As I prepared for the evening worship, I felt comfortable in the decision. Community, of course, was the easy part; open the doors. I was a bit anxious about the commentary part. Again from St. Paul, "What then are we to say about these things?" The context for Paul's question is the suffering and grief Christians were subject, as a result of their faith in Jesus. Roman terrorism in Paul's day was as intense as the terrorism of a cloudless September day in 2001. "What then are we to say about these things?" Paul's question, however, is rhetorical. Indeed, Paul has something to say!

Rhetorical or not, we understand the concern: "What then are we to say about these things?" Parents, teachers - any adult interacting with children - can be reduced to tongue-tied stammering trying to explain difficult things to their children. Not only the bad things in life, bad people doing unspeakable things. But the big questions of life: "Who made God?" "Why do people die?" "Where do babies come from?"

Actually, talking about birds and bees is a piece of cake compared to sitting with your youngsters watching TV on the evening of 9/11, with incessant images of planes flying into twin towers, buildings collapsing, men and women huffing and puffing northward covered in the soot and ash of destruction, and finally, people frantically passing out pictures of loved ones on Greenwich Village street corners. 5:00pm on that Tuesday evening and I'm wondering, "What then are we to say about these things?"

Many of you can answer this better than I: What kind of questions are children asking concerning Leiby Kletzky, the young boy brutally murdered some ten days ago? Brutally murdered? That's redundant. Is there any murder not brutal? The news reports were pretty graphic. Were parents watching Sesame Street when a breathless reporter broke in with gruesome new details? What are the kids asking?

The blast in Norway Friday was bad enough - but how do you talk to children about what came next, the carnage on that idyllic island? I mean, "What can we say about these things?"

Maybe we should ask Rob and Janna. Their son Colin is going to be Baptized this morning, and his parents, Rob and Janna, are not rank amateurs in providing answers to the perplexing questions children can toss at them. They have had practice with first Jarrett and then Lina. They have already been challenged with the "whys" and "hows" of the big questions of life.

This is a messy world into which Colin was born - but it's the same 9/11 world of his siblings. One thing Rob and Janna can do - assure the children that in spite of the messes - the same God who claimed them in Baptism, will walk with them throughout their lives.

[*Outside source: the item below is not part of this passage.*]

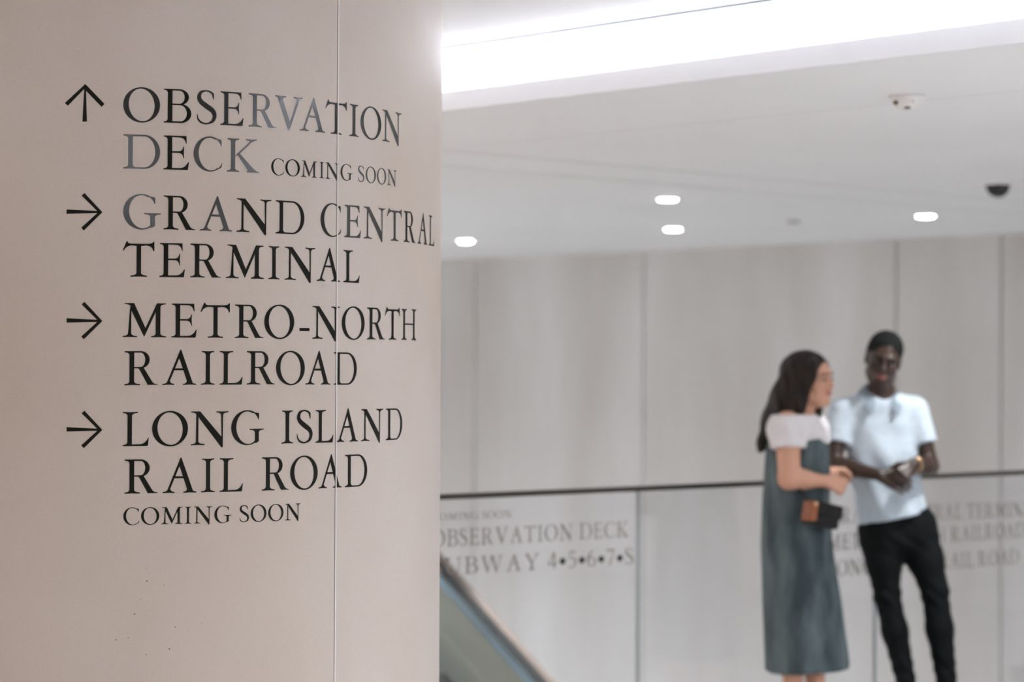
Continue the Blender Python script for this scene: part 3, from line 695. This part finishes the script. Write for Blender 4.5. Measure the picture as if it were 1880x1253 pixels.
def hand(F, wrist, dirn, palm, thumb, s=1.0, curl=(.5, .6, .5), spread=.0, tcurl=.3):
    """palm: direction the palm faces; thumb: side of the palm the thumb leaves from"""
    d = unit(dirn); p = np.array(palm, float); p = unit(p-d*(p@d)); t = np.cross(d, p); t = t if t@np.array(thumb, float) > 0 else -t
    W_ = np.array(wrist, float)
    for o in (-.028, -.009, .010, .027): F.cone(W_+d*.012*s+t*o*.55*s, W_+d*(.088-.10*abs(o-.005))*s+t*o*1.12*s, .0155*s, .0115*s, .012)
    for o, L_, r in ((.030, .070, .0088), (.010, .079, .0092), (-.010, .073, .0088), (-.029, .057, .0078)):
        q = W_+d*(.090-.10*abs(o-.005))*s+t*o*1.15*s; a_ = 0; dd = unit(d+t*o*spread*20)
        for seg, c_ in zip((.45, .31, .24), curl):
            a_ += c_; v = dd*math.cos(a_)+p*math.sin(a_); q2 = q+v*L_*seg*s
            F.cone(q, q2, r*s, r*.93*s, .0045); q = q2
    q = W_+d*.026*s+t*.026*s
    v = unit(d*.62+t*.62+p*.35); q2 = q+v*.040*s; F.cone(q, q2, .0145*s, .0105*s, .010)
    v = unit(d*(.85-.3*tcurl)+t*.2+p*(.25+tcurl)); q3 = q2+v*.030*s; F.cone(q2, q3, .0105*s, .0095*s, .006)
    v = unit(d*(.9-.5*tcurl)-t*.1*tcurl+p*(.3+tcurl)); F.cone(q3, q3+v*.024*s, .0095*s, .0075*s, .006)
FLOOR = -.07
M['eye_white'] = mat('eye_white', (.30, .26, .24), .3); M['iris'] = mat('iris', (.03, .018, .012), .2)
M['skin_dark'] = mat('deep_brown_skin', (.042, .021, .014), .36, Specular_IOR_Level=.5)
M['skin_light'] = mat('light_skin', (.64, .35, .24), .5, Subsurface_Weight=.08, Subsurface_Scale=.01)
M['hair_black'] = noise_col(mat('short_black_hair', (.01, .01, .01), .85, Specular_IOR_Level=.15), (.004, .005, .005), (.014, .015, .015), 160, 3, (1, 1, 1), .3, .7, .6, 400)
M['hair_brown'] = noise_col(mat('long_brown_hair', (.02, .012, .008), .5, Specular_IOR_Level=.3), (.007, .0045, .003), (.022, .0125, .008), 30, 4, (1, 1, .12), .35, .7, .5, 200)
M['lips_dark'] = mat('dark_lips', (.30, .10, .085), .3); M['lips_pink'] = mat('pink_lips', (.50, .16, .14), .4)
M['polo'] = noise_col(mat('pale_blue_knit', (.6, .7, .8), .85), (.50, .58, .655), (.57, .655, .73), 40, 3, (1, 1, 1), .3, .7, .4, 300)
M['collar'] = mat('grey_blue_collar', (.25, .31, .36), .85)
M['trousers'] = noise_col(mat('black_denim', (.012, .016, .018), .75, Specular_IOR_Level=.16), (.002, .0032, .0036), (.005, .0065, .0075), 12, 4, (1, 1, 1), .3, .7, .5, 220)
M['denim'] = noise_col(mat('grey_teal_denim', (.1, .14, .16), .8), (.028, .046, .056), (.115, .152, .166), 11, 8, (1, 1, .3), .38, .66, .5, 260)
M['blouse'] = noise_col(mat('white_cotton', (.8, .77, .79), .8), (.74, .71, .73), (.80, .775, .79), 12, 3, (1, 1, 1), .3, .7, .3, 90)
M['tan'] = mat('tan_leather', (.27, .08, .028), .4); M['black_leather'] = mat('black_leather', (.006, .006, .0055), .42, Specular_IOR_Level=.3)
M['gold'] = mat('gold_watch_case', (.86, .60, .36), .22, 1.0); M['shoe'] = mat('white_sneaker', (.7, .68, .66), .5); M['shoe_dark'] = mat('dark_shoe', (.02, .02, .02), .4)

def person(base_px, depth, label):
    X = at(base_px, 1000, depth)[0]
    w = c2w(np.array([X, depth, 0]))
    r = empty('person', (w[0], w[1], FLOOR), YAW-math.pi/2); tag(r, label, 'person')
    def J(px, py, dd=0.0):
        q = at(px, py, depth+dd); return np.array([q[0]-X, dd, q[2]-FLOOR])
    return r, J, depth/FPX
# ---- man -----------------------------------------------------------------
MD = 11.04
man, J, K = person(1655, MD, 'person in pale blue polo shirt and black trousers, hands clasped, leaning on glass rail')
r = 1
shR, shL = J(1545, 757, .01), J(1681, 755, .01)
elR, elL = J(1529, 853, -.05), J(1707, 856, -.03)
wrR, wrL = J(1614, 873, -.225), J(1677, 855, -.215)
hipR, hipL = J(1616, 972), J(1681, 968, .01)
knR, knL = J(1629, 1095, -.03), J(1716, 1085, -.05)
anR, anL = J(1664, 1256, -.06), J(1739, 1262, -.08)
nb, nt = J(1619, 726, .0), J(1616, 694, -.02)
HB = frame((-.10, -.97, -.24), (.20, -.24, .95)); hc = J(1621.5, 662, -.045)
zs = 0
F = Field((-.36, -.36, -.01), (.33, .24, 1.90), .0052)
HL = head(F, hc, HB, 1.02)
F.cone(nt, nb, .052, .053, .03); F.cone(nb, J(1618, 748), .055, .065, .04)
F.cone(J(1614, 734), J(1572, 750), .045, .045, .04); F.cone(J(1620, 734), J(1662, 748), .045, .045, .04)
fl = (np.array([0, 1., 0]), .68)
F.cone(J(1600, 790), J(1612, 860), .105, .095, .06, flat=fl); F.cone(J(1638, 790), J(1640, 860), .105, .09, .06, flat=fl)
F.cone(J(1628, 870), J(1645, 960), .14, .145, .06, flat=fl)
for sh, el, wr in ((shR, elR, wrR), (shL, elL, wrL)):
    F.cone(sh, el, .048, .040, .03); F.cone(el, el+(wr-el)*.35, .041, .041, .02); F.cone(el+(wr-el)*.3, wr, .042, .027, .02)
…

In other words, God is going to love Colin like God's own child - and he is!

"What then can we say about these things?" Maybe a easier question would be, "What then should we not say about these things?" About these horrific evil impulses and senseless tragedies that seem to surround us. Here's a hint of what not to say: we do not echo the words of Mayor Bloomberg, nor his theology - his way of understanding God.

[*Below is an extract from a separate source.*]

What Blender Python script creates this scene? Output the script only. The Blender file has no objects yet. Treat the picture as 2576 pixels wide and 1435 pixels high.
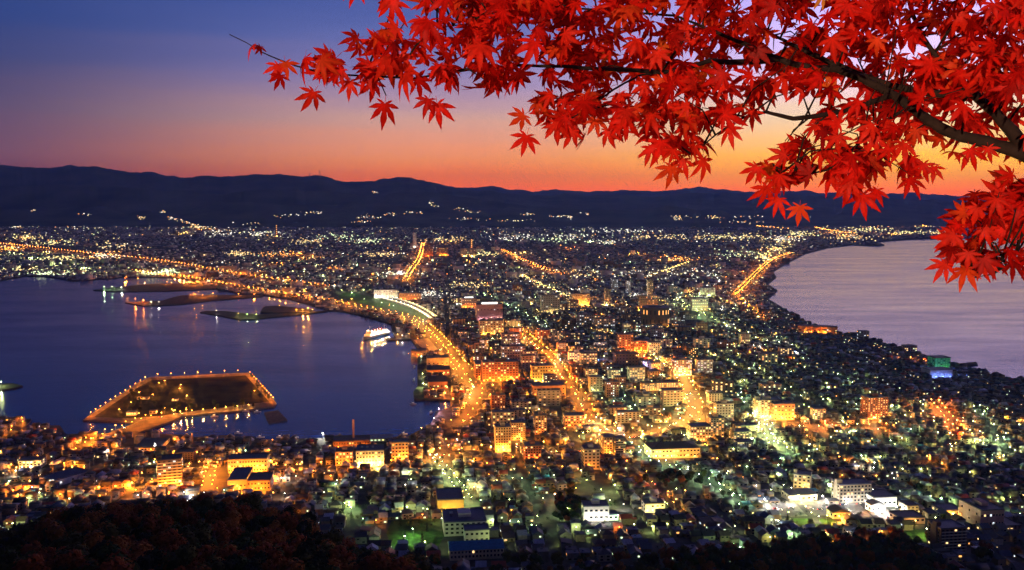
import bpy, bmesh, math, random
import numpy as np
from mathutils import Vector, Matrix
from mathutils.geometry import delaunay_2d_cdt
random.seed(7); RNG = np.random.default_rng(7)
SC = bpy.context.scene; COL = SC.collection

# ------------------------------------------------------------------ camera, sky, sun, exposure
EYE = 330.0; F = 2300.0; PITCH = math.atan(207.5/F)     # lookout 330 m above the sea
cam = bpy.data.cameras.new('camera'); cam.sensor_width = 36.0; cam.lens = 36*F/2576
cam.clip_start = 0.1; cam.clip_end = 120000
co = bpy.data.objects.new('camera', cam); COL.objects.link(co)
co.location = (0, 0, EYE); co.rotation_euler = (math.pi/2-PITCH, 0, 0); SC.camera = co

def lin(c):
    return tuple(((v/255)/12.92 if v/255 <= .04045 else ((v/255+.055)/1.055)**2.4) for v in c)
SUN_AZ, SUN_EL = math.radians(204), math.radians(-2.5)   # sun added below the horizon behind to light the maple; sea shades town
W_ = bpy.data.worlds.new('World'); SC.world = W_; W_.use_nodes = True
nt = W_.node_tree; N = nt.nodes; L = nt.links; N.clear()
def nd(t, **kw):
    n = N.new(t)
    for k, v in kw.items(): setattr(n, k, v)
    return n
def mth(op, a, b=None, c=None, tree=None):
    n = (tree or nt).nodes.new('ShaderNodeMath'); n.operation = op
    for i, v in enumerate((a, b, c)):
        if v is None: continue
        if isinstance(v, (int, float)): n.inputs[i].default_value = v
        else: (tree or nt).links.new(v, n.inputs[i])
    return n.outputs[0]
tc = nd('ShaderNodeTexCoord'); sx = nd('ShaderNodeSeparateXYZ'); L.new(tc.outputs['Generated'], sx.inputs[0])
el = mth('ARCSINE', sx.outputs[2]); az = mth('ARCTAN2', sx.outputs[0], sx.outputs[1])
t_ = mth('SQRT', mth('DIVIDE', mth('MAXIMUM', el, 0.0), math.pi/2))
# thin uneven bands of dusk cloud shift the colours a little
mp = nd('ShaderNodeMapping'); mp.inputs['Scale'].default_value = (1.6, 1.6, 26); L.new(tc.outputs['Generated'], mp.inputs[0])
nz = nd('ShaderNodeTexNoise'); nz.inputs['Scale'].default_value = 2.2; nz.inputs['Detail'].default_value = 4; L.new(mp.outputs[0], nz.inputs[0])
t_ = mth('ADD', t_, mth('MULTIPLY', mth('SUBTRACT', nz.outputs[0], .5), .03))
def ramp(stops):
    r = nd('ShaderNodeValToRGB'); L.new(t_, r.inputs[0]); e = r.color_ramp.elements
    while len(e) > 1: e.remove(e[-1])
    for i, (deg, c, k) in enumerate(stops):
        p = math.sqrt(deg/90); q = e[0] if i == 0 else e.new(p)
        q.position = p; q.color = (*[v*k/2.5 for v in lin(c)], 1)
    return r.outputs[0]
LEFT = ramp([(0,(112,56,62),1.6),(1.5,(116,66,80),1.45),(2.7,(112,72,92),1.3),(5.2,(88,72,106),1.15),(7.7,(62,68,118),1.05),(10,(46,66,128),1.05),(12.5,(34,64,132),1.1),(20,(30,48,112),1),(45,(12,20,62),1),(90,(9,14,44),1)])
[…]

I have a lot of respect for Michael Bloomberg and it was touching he visited the parents of Leiby Kletzky. Yet there's a reason he is Mayor Bloomberg and not Rabbi Bloomberg. When he left the Kletzky house he told reporters, "I don't know why God sometimes does things, but it is what it is...." Excuse me? Why God sometimes does things? Is it just me? It seems a little harsh for the mayor to pick God out of the line up and say, "There's your killer."

Now I've said some pretty dumb things in my time. Don't we all? And fortunately the dumb things have never been televised. Here are some comments I've overheard in a funeral home - all in the Bloombergian vein: "I'm so sad about your daughter; I guess God wanted another angel in heaven." "Your Dad seemed so healthy, but God must have needed him more than you do." Or the generic, "It's all a part of God's plan!" How unfortunate it would be if someone told Lilli Nilssen that Marc's ALS is a part of God's plan. "What then can we say about these things?" Sometimes the sound of silence - punctuated by a hug - says the most!

"What then are we to say about these things?" Well, I for one am sticking with the faith of St. Paul, that proclaims nothing, absolutely "nothing in all creation, will be able to separate us from the love of God in Christ Jesus our Lord." Nothing. Nada. Nil. Sometimes when we are engulfed by deep grief, this may be the only the best - and only - thing that sees us through: the knowledge that nothing can separate us from our God. Nothing. Nada. Nil.

In our reading this morning, after Paul acknowledges that sorrow and grief so often come our way ("we are accounted as sheep to be slaughtered"), Paul concludes and Pastor Eugene Peterson paraphrases, "None of this fazes us because we know Jesus loves us. I'm absolutely convinced that nothing - nothing living or dead, angelic or demonic, today or tomorrow, high or low, thinkable or unthinkable - absolutely nothing can get between us and God's love because of the way that Jesus our Master embraced us." Nothing. Nada. Nil.

I'm not quite sure what I said to the gathered community on the evening of 9/11, but I'd like to think this was the gist: "God love us - and in spite of the great evil of this dark day - nothing can separate us from the love of God. Nothing. Nada. Nil."

You see, echoing the faith of St. Paul means we do, after all, have something to say.